1999年に制作された本作では、「彼らは戦後も犯罪者のままであり、ナチ被害者として認定されていない」と説明されていた。また、本作に登場した男性の1人は、1950~60年代にも再三に渡り「175条」を理由に逮捕されたそうだ。彼はその後補償を要求したそうだが、却下されたという。

しかし、2024年に公開された本作には、追加の情報が記されていた。2002年に、175条による有罪は無効と決まったようで、さらに2017年には彼らに対する補償が始まったそうだ。しかしそれにしても、あまりにも遅すぎると言っていいだろう。

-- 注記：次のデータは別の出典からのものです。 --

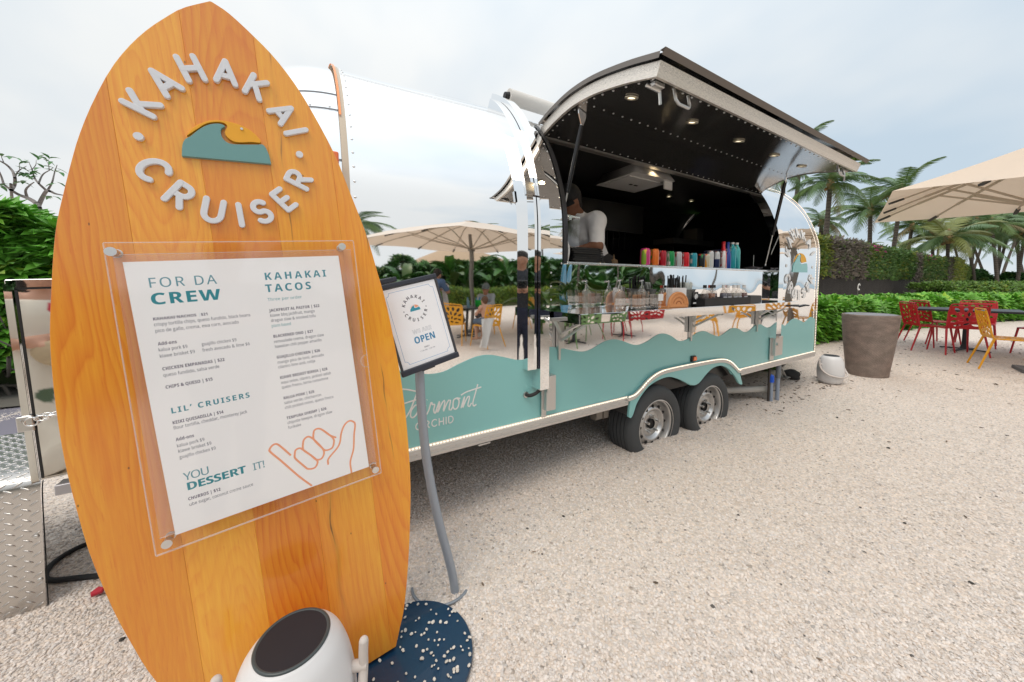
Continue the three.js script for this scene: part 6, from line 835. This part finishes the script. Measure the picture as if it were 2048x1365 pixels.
function person(label, p, turn, J, o) { // J: joints in metres about the feet, facing +z
  const t = thing('person', label, 'person', p, turn); const sk = std(o.skin, .6);
  const hd = J.head, f = V(...(J.look || [0, 0, 1])).normalize(), up = V(...(J.headUp || [0, 1, 0])).normalize(), rt = V(0, 0, 0).crossVectors(up, f).normalize(); const upv = V(0, 0, 0).crossVectors(f, rt); const S = o.s || 1;
  const H = (x, y, z) => [hd[0] + (rt.x * x + upv.x * y + f.x * z) * S, hd[1] + (rt.y * x + upv.y * y + f.y * z) * S, hd[2] + (rt.z * x + upv.z * y + f.z * z) * S]; const r = v => v * S;
  const head = [cap3(H(0, .035, -.012), H(0, .02, .01), r(.088), r(.086)), cap3(H(0, -.02, .03), H(0, -.075, .052), r(.068), r(.042)), cap3(H(0, .012, .09), H(0, -.022, .105), r(.011), r(.016), { k: .012 }), cap3(H(-.078, .0, -.005), H(-.086, -.03, -.005), r(.016), r(.012), { k: .01 }), cap3(H(.078, .0, -.005), H(.086, -.03, -.005), r(.016), r(.012), { k: .01 }), cap3(H(-.03, -.062, .085), H(.03, -.062, .085), r(.009), r(.009), { k: .012 }), cap3(J.neck, H(0, -.05, -.012), r(.058), r(.056))];
  const torso = [cap3(J.chest, J.pelvis, r(.135), r(.125), { s: 1.3 }), cap3(J.shL, J.shR, r(.062), r(.062)), cap3(J.hipL, J.hipR, r(.098), r(.098)), cap3(J.chest, J.neck, r(.12), r(.06), { s: 1.2 })];
  const arms = [['L'], ['R']].flatMap(([s]) => [cap3(J['sh' + s], J['el' + s], r(.052), r(.041)), cap3(J['el' + s], J['wr' + s], r(.041), r(.027))]);
  const legs = ['L', 'R'].flatMap(s => [cap3(J['hip' + s], J['kn' + s], r(.088), r(.056)), cap3(J['kn' + s], J['an' + s], r(.056), r(.036)), cap3(J['an' + s], add(J['an' + s], J['toe' + s] || [0, -.04, .16]), r(.038), r(.030))]);
  const body = sdfMesh([...head, ...torso.map(q => ({ ...q, ra: q.ra * .93, rb: q.rb * .93 })), ...arms, ...legs], .0135 * S, .045);
  const hands = [];
  for (const s of ['L', 'R']) { const w = V(...J['wr' + s]), d = w.clone().sub(V(...J['el' + s])).normalize(); const pal = V(...(J['palm' + s] || [0, -1, 0])).normalize(); const side = V(0, 0, 0).crossVectors(d, pal).normalize(); const N = pal.clone().addScaledVector(d, -pal.dot(d)).normalize(); const W = (a, b, c) => [w.x + (d.x * a + side.x * b + N.x * c) * S, w.y + (d.y * a + side.y * b + N.y * c) * S, w.z + (d.z * a + side.z * b + N.z * c) * S]; const cu = o.curl ?? .5; const pr = [cap3(W(-.03, 0, 0), W(.0, 0, 0), r(.027), r(.026)), cap3(W(.03, -.022, 0), W(.085, -.030, .002), r(.016), r(.013)), cap3(W(.03, .0, 0), W(.088, .0, .002), r(.018), r(.014)), cap3(W(.03, .022, 0), W(.080, .030, .002), r(.016), r(.013)), cap3(W(.0, 0, 0), W(.04, 0, 0), r(.024), r(.024))];
    [[-.031, .060, .9], [-.010, .070, 1], [.011, .066, .97], [.031, .050, .8]].forEach(([b, L, q]) => { const b0 = [.086 - Math.abs(b) * .15, b, .002], b1 = [b0[0] + L * .5 * Math.cos(cu * .5), b * 1.06, b0[2] + L * .5 * Math.sin(cu * .5)], b2 = [b1[0] + L * .5 * Math.cos(cu * 1.5), b * 1.04, b1[2] + L * .5 * Math.sin(cu * 1.5)]; pr.push(cap3(W(...b0), W(...b1), r(.0095), r(.0088), { k: .006 }), cap3(W(...b1), W(...b2), r(.0088), r(.0075), { k: .006 })); });
    const ts = s === 'L' ? -1 : 1; pr.push(cap3(W(.02, ts * .026, .008), W(.055, ts * .048, .022), r(.0135), r(.011), { k: .012 }), cap3(W(.055, ts * .048, .022), W(.085, ts * .046, .034), r(.011), r(.009), { k: .006 })); hands.push(sdfMesh(pr, .0052 * S, .012)); }
  part('body', [body, ...hands], sk, t);
  if (o.shirt) { const slv = o.sleeve ?? .6; const A = ['L', 'R'].flatMap(s => { const q = J['sh' + s].map((v, i) => lerp(v, J['el' + s][i], Math.min(1, slv))); const l = [cap3(J['sh' + s], q, r(.066), r(.060))]; if (slv > 1) l.push(cap3(J['el' + s], J['el' + s].map((v, i) => lerp(v, J['wr' + s][i], slv - 1)), r(.058), r(.046))); return l; });
    const g = sdfMesh([cap3(J.chest, J.pelvis, r(.155), r(.15), { s: 1.25 }), cap3(J.shL, J.shR, r(.074), r(.074)), cap3(J.chest, J.neck, r(.13), r(.064), { s: 1.15 }), ...A], .0125 * S, .05); const q = g.attributes.position; for (let i = 0; i < q.count; i++) { const x = q.getX(i), y = q.getY(i), z = q.getZ(i), w = .007 * nz(x * 9, y * 14, z * 9) + .004 * nz(x * 24, y * 18, z * 24); q.setXYZ(i, x + w, y, z + w); } g.computeVertexNormals(); part('shirt', g, o.shirt.isMaterial ? o.shirt : std(o.shirt, .85), t); if (o.collar) part('collar', new THREE.TorusGeometry(.068 * S, .012, 8, 24).rotateX(1.45).translate(J.neck[0], J.neck[1] - .005, J.neck[2]), std(o.shirt, .8), t); }
  if (o.pants) { const ln = o.pantsLen ?? .92; const g = sdfMesh([cap3(J.hipL, J.hipR, r(.125), r(.125)), cap3(J.pelvis, add(J.pelvis, [0, -.05, 0]), r(.14), r(.13), { s: 1.2 }), ...['L', 'R'].flatMap(s => ln > .5 ? [cap3(J['hip' + s], J['kn' + s], r(.108), r(.074)), cap3(J['kn' + s], J['kn' + s].map((v, i) => lerp(v, J['an' + s][i], (ln - .5) * 2)), r(.074), r(.062))] : [cap3(J['hip' + s], J['hip' + s].map((v, i) => lerp(v, J['kn' + s][i], ln * 2)), r(.112), r(.095))])], .014 * S, .04); part('trousers', g, std(o.pants, .85), t); }
  if (o.shoes) each('shoe', ['L', 'R'].map(s => sdfMesh([cap3(add(J['an' + s], [0, -.035, -.03]), add(J['an' + s], J['toe' + s] || [0, -.04, .18]), r(.046), r(.044))], .013, .01, (x, y) => (J.floor ?? .0) + .004 - y)), std(o.shoes, .7), t);
  if (o.hair) part('hair', sdfMesh([cap3(H(0, .05, -.03), H(0, .03, -.005), r(.097), r(.094)), cap3(H(0, .0, -.05), H(0, -.045, -.058), r(.072), r(.058)), ...(o.longHair ? [cap3(H(-.06, .0, -.04), H(-.075, -.22, -.02), r(.06), r(.045)), cap3(H(.06, .0, -.04), H(.075, -.22, -.02), r(.06), r(.045))] : [])], .010 * S, .03, (x, y, z) => { const d = V(x - hd[0], y - hd[1], z - hd[2]); return (d.dot(f) - .052 * S - .35 * Math.max(0, d.dot(upv)) + (d.dot(upv) < .01 * S ? .075 * S : 0)); }), std(o.hair, .75), t);
  if (o.cap) { part('cap', [sdfMesh([cap3(H(0, .055, -.018), H(0, .045, .0), r(.100), r(.098))], .010 * S, .02, (x, y, z) => { const d = V(x - hd[0], y - hd[1], z - hd[2]); return .032 * S - d.dot(upv); })], std(o.cap, .8), t); const bg = grid(10, 5, (u, v) => { const a = lerp(-1.15, 1.15, u), R = .092 + .075 * v * Math.cos(a * .8); return H(Math.sin(a) * R * .92, .036 - .02 * v - .02 * Math.abs(Math.sin(a)) * v, Math.cos(a) * R); }); part('cap_brim', [bg, bg.clone().translate(0, .005, 0)], std(o.cap, .8), t); }
  each('eye', [-1, 1].map(s => new THREE.SphereGeometry(.0105 * S, 8, 6).translate(...H(s * .031, .012, .079))), std([.03, .025, .02], .3), t); each('brow', [-1, 1].map(s => bar(H(s * .018, .034, .084), H(s * .046, .034, .074), .005 * S, .004 * S, 6)), std(o.hair || [.03, .02, .015], .8), t);
  return t;
}
const stand = (d = {}) => ({ pelvis: [0, .95, 0], chest: [0, 1.26, 0], neck: [0, 1.44, -.01], head: [0, 1.59, .02], shL: [-.175, 1.38, 0], shR: [.175, 1.38, 0], elL: [-.21, 1.10, .0], elR: [.21, 1.10, .0], wrL: [-.20, .87, .08], wrR: [.20, .87, .08], hipL: [-.09, .91, 0], hipR: [.09, .91, 0], knL: [-.10, .50, .01], knR: [.10, .50, .01], anL: [-.10, .08, -.02], anR: [.10, .08, -.02], ...d });
const shiftY = (J, dy) => { const o = {}; for (const k in J) o[k] = Array.isArray(J[k]) && !['look', 'headUp', 'palmL', 'palmR', 'toeL', 'toeR'].includes(k) ? [J[k][0], J[k][1] + dy, J[k][2]] : J[k]; return o; };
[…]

ちなみに、以前観た映画『イミテーション・ゲーム』でも同じような状況が描かれていた(ドイツではなくイギリスの話だが)。「コンピュータの父」として有名なアラン・チューリングは、戦後にゲイの容疑で逮捕された。今では「暗号機エニグマを解読した天才」として知られているが、当時は戦時中の情報は機密のままであり、むしろ「経歴に不審な空白がある」という疑いさえ掛けられてしまう。結局チューリングは自殺するのだが、その後2013年にエリザベス女王によって「恩赦」が発効、チューリングは晴れて「無罪」が確定したのである。

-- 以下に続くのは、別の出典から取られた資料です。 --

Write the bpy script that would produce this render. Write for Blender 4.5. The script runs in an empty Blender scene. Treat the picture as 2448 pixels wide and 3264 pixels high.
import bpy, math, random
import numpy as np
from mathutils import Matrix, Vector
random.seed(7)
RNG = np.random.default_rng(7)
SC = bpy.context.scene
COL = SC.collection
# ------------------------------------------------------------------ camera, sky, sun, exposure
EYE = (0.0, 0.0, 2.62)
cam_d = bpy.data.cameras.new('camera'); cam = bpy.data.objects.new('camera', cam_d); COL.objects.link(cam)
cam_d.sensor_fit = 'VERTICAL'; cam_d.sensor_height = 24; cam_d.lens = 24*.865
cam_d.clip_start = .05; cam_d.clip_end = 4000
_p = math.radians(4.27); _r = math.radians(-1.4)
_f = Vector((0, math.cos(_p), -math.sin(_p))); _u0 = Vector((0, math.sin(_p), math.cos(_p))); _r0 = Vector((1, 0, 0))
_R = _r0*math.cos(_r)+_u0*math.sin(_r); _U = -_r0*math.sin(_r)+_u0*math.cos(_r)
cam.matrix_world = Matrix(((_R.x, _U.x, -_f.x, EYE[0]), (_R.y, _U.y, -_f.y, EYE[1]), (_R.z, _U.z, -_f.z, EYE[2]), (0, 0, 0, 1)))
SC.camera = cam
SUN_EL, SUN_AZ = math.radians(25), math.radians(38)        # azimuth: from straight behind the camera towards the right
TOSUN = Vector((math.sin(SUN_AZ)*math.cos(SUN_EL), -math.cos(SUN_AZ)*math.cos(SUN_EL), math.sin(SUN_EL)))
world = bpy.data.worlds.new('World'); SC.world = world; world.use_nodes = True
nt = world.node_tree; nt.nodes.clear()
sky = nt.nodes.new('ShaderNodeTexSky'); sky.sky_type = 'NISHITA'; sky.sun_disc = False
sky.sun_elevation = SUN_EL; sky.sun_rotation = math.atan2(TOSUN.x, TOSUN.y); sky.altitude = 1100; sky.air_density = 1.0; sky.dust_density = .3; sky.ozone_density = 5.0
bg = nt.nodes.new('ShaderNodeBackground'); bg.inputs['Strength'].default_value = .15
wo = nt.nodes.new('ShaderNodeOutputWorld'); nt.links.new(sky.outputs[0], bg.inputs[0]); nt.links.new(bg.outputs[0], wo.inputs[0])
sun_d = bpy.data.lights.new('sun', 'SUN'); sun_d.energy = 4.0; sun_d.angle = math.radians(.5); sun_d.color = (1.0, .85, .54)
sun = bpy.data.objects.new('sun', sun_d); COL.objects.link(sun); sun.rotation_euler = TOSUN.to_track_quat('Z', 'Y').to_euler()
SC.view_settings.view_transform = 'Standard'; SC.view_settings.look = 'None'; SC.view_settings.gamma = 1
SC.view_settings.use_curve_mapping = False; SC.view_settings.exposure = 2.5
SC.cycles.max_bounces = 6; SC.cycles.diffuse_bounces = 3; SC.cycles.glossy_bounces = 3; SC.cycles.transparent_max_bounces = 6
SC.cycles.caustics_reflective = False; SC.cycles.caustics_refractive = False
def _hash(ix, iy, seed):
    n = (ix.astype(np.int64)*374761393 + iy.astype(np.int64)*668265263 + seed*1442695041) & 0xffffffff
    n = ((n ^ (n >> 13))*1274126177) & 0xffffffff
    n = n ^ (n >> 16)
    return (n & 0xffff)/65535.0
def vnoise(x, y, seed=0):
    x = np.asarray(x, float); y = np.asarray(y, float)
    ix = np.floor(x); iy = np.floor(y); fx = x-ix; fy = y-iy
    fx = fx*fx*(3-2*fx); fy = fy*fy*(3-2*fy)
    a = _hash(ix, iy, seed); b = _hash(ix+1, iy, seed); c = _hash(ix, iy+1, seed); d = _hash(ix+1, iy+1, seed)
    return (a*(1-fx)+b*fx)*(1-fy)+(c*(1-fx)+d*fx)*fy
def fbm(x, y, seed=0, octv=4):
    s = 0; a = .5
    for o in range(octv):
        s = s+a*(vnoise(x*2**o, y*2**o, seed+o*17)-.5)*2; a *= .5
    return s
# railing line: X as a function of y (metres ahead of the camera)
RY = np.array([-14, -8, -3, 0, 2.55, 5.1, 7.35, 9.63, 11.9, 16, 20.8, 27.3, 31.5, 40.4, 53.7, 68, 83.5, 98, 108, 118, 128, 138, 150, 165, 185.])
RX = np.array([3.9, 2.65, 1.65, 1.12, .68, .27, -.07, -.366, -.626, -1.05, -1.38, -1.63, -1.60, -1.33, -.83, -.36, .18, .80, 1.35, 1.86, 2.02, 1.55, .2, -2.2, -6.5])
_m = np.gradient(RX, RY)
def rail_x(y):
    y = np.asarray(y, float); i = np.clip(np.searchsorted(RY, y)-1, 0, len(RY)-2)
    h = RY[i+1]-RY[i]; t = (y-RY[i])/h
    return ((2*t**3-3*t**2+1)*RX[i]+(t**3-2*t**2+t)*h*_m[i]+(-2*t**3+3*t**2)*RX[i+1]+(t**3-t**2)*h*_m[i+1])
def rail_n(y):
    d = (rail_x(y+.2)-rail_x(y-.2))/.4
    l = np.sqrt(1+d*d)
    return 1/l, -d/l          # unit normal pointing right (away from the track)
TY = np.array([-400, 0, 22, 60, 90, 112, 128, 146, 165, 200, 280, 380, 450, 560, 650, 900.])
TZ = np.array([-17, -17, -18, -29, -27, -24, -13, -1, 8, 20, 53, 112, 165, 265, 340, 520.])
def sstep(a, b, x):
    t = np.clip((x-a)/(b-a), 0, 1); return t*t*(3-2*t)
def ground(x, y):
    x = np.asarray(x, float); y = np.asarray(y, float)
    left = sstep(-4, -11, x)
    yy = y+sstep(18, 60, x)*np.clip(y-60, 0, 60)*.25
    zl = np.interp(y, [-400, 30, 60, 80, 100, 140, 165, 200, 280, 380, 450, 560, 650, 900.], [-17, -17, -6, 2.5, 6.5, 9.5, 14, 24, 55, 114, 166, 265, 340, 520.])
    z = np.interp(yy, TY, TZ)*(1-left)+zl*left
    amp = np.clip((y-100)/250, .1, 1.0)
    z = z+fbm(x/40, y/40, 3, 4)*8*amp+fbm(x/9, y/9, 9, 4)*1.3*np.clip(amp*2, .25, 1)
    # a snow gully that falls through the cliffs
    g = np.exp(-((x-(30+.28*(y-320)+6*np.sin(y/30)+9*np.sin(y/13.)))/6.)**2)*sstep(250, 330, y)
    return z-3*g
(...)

戦時中、あるいは戦後間もない頃の出来事が2000年代にようやく撤回されるという遅さにも驚かされるし、恐らく、まだまだ名誉が回復されずにいる人たちはたくさんいるのだと思う。「戦争」の記憶は、それを経験した人たちの死によってどんどんと失われていってしまうが、まだ彼らが生きている間に、正しい対処がなされてほしいものだと思う。

ちなみに、クラウスによる調査(最終的に本作として結実することになった調査)は、「ホロコースト博物館」の常設展示に収蔵されることになったそうだ。